[Start of Dataset section]

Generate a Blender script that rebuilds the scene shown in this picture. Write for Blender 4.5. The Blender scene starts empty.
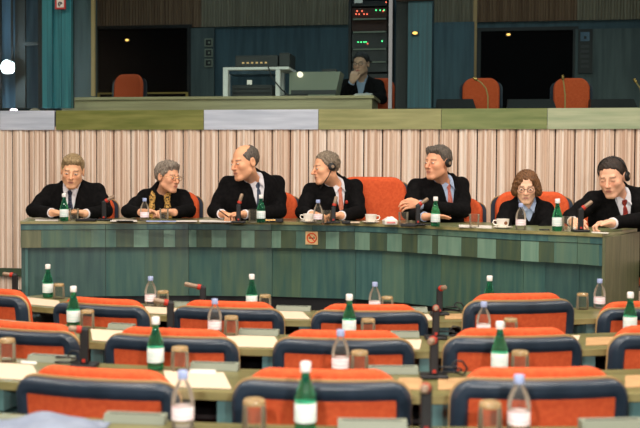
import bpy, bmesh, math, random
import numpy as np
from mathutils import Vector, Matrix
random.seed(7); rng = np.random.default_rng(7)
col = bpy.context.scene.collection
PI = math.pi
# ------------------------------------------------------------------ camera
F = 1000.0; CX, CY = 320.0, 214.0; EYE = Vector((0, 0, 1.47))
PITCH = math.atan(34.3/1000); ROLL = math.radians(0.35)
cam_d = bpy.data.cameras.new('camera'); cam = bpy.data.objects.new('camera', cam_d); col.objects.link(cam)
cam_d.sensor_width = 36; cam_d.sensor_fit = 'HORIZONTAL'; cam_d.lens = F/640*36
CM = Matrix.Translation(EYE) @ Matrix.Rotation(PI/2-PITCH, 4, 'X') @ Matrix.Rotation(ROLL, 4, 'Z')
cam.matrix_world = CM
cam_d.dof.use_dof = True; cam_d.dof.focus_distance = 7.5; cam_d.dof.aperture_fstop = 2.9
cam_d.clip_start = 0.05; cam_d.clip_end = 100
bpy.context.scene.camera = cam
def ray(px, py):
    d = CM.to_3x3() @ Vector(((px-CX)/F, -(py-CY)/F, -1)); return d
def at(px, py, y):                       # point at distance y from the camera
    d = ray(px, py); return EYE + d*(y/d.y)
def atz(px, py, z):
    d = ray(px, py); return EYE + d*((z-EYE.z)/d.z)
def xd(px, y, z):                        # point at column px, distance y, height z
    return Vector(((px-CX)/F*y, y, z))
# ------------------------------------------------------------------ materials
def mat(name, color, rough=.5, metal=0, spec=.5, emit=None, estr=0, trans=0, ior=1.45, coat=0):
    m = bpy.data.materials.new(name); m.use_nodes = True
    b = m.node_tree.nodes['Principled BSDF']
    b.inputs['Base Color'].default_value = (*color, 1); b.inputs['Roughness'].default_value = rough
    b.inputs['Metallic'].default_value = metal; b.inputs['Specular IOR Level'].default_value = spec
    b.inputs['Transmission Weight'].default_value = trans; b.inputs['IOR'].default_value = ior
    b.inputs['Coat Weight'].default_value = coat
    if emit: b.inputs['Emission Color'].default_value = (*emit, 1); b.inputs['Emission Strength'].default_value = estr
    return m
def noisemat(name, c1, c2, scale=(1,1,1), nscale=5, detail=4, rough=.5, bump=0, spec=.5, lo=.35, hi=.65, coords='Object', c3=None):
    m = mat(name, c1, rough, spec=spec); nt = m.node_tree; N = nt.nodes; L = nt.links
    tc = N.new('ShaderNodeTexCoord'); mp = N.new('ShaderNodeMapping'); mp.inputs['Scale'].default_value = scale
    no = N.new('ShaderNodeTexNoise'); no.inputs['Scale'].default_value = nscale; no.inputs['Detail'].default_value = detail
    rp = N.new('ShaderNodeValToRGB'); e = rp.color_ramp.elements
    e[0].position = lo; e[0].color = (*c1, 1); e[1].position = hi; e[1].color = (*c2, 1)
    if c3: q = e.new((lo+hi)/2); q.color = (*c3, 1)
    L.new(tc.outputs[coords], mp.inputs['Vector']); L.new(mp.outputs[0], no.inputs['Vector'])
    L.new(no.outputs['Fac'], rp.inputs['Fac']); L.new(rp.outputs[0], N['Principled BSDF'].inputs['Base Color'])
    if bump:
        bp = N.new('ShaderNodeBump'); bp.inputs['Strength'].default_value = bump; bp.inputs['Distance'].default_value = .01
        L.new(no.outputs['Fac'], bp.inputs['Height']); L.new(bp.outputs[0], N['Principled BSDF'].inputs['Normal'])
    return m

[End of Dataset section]

Prompt> Without the pictures, print the whole listing exactly as given.

Complete response>
Generate a Blender script that rebuilds the scene shown in this picture. Write for Blender 4.5. The Blender scene starts empty.
import bpy, bmesh, math, random
import numpy as np
from mathutils import Vector, Matrix
random.seed(7); rng = np.random.default_rng(7)
col = bpy.context.scene.collection
PI = math.pi
# ------------------------------------------------------------------ camera
F = 1000.0; CX, CY = 320.0, 214.0; EYE = Vector((0, 0, 1.47))
PITCH = math.atan(34.3/1000); ROLL = math.radians(0.35)
cam_d = bpy.data.cameras.new('camera'); cam = bpy.data.objects.new('camera', cam_d); col.objects.link(cam)
cam_d.sensor_width = 36; cam_d.sensor_fit = 'HORIZONTAL'; cam_d.lens = F/640*36
CM = Matrix.Translation(EYE) @ Matrix.Rotation(PI/2-PITCH, 4, 'X') @ Matrix.Rotation(ROLL, 4, 'Z')
cam.matrix_world = CM
cam_d.dof.use_dof = True; cam_d.dof.focus_distance = 7.5; cam_d.dof.aperture_fstop = 2.9
cam_d.clip_start = 0.05; cam_d.clip_end = 100
bpy.context.scene.camera = cam
def ray(px, py):
    d = CM.to_3x3() @ Vector(((px-CX)/F, -(py-CY)/F, -1)); return d
def at(px, py, y):                       # point at distance y from the camera
    d = ray(px, py); return EYE + d*(y/d.y)
def atz(px, py, z):
    d = ray(px, py); return EYE + d*((z-EYE.z)/d.z)
def xd(px, y, z):                        # point at column px, distance y, height z
    return Vector(((px-CX)/F*y, y, z))
# ------------------------------------------------------------------ materials
def mat(name, color, rough=.5, metal=0, spec=.5, emit=None, estr=0, trans=0, ior=1.45, coat=0):
    m = bpy.data.materials.new(name); m.use_nodes = True
    b = m.node_tree.nodes['Principled BSDF']
    b.inputs['Base Color'].default_value = (*color, 1); b.inputs['Roughness'].default_value = rough
    b.inputs['Metallic'].default_value = metal; b.inputs['Specular IOR Level'].default_value = spec
    b.inputs['Transmission Weight'].default_value = trans; b.inputs['IOR'].default_value = ior
    b.inputs['Coat Weight'].default_value = coat
    if emit: b.inputs['Emission Color'].default_value = (*emit, 1); b.inputs['Emission Strength'].default_value = estr
    return m
def noisemat(name, c1, c2, scale=(1,1,1), nscale=5, detail=4, rough=.5, bump=0, spec=.5, lo=.35, hi=.65, coords='Object', c3=None):
    m = mat(name, c1, rough, spec=spec); nt = m.node_tree; N = nt.nodes; L = nt.links
    tc = N.new('ShaderNodeTexCoord'); mp = N.new('ShaderNodeMapping'); mp.inputs['Scale'].default_value = scale
    no = N.new('ShaderNodeTexNoise'); no.inputs['Scale'].default_value = nscale; no.inputs['Detail'].default_value = detail
    rp = N.new('ShaderNodeValToRGB'); e = rp.color_ramp.elements
    e[0].position = lo; e[0].color = (*c1, 1); e[1].position = hi; e[1].color = (*c2, 1)
    if c3: q = e.new((lo+hi)/2); q.color = (*c3, 1)
    L.new(tc.outputs[coords], mp.inputs['Vector']); L.new(mp.outputs[0], no.inputs['Vector'])
    L.new(no.outputs['Fac'], rp.inputs['Fac']); L.new(rp.outputs[0], N['Principled BSDF'].inputs['Base Color'])
    if bump:
        bp = N.new('ShaderNodeBump'); bp.inputs['Strength'].default_value = bump; bp.inputs['Distance'].default_value = .01
        L.new(no.outputs['Fac'], bp.inputs['Height']); L.new(bp.outputs[0], N['Principled BSDF'].inputs['Normal'])
    return m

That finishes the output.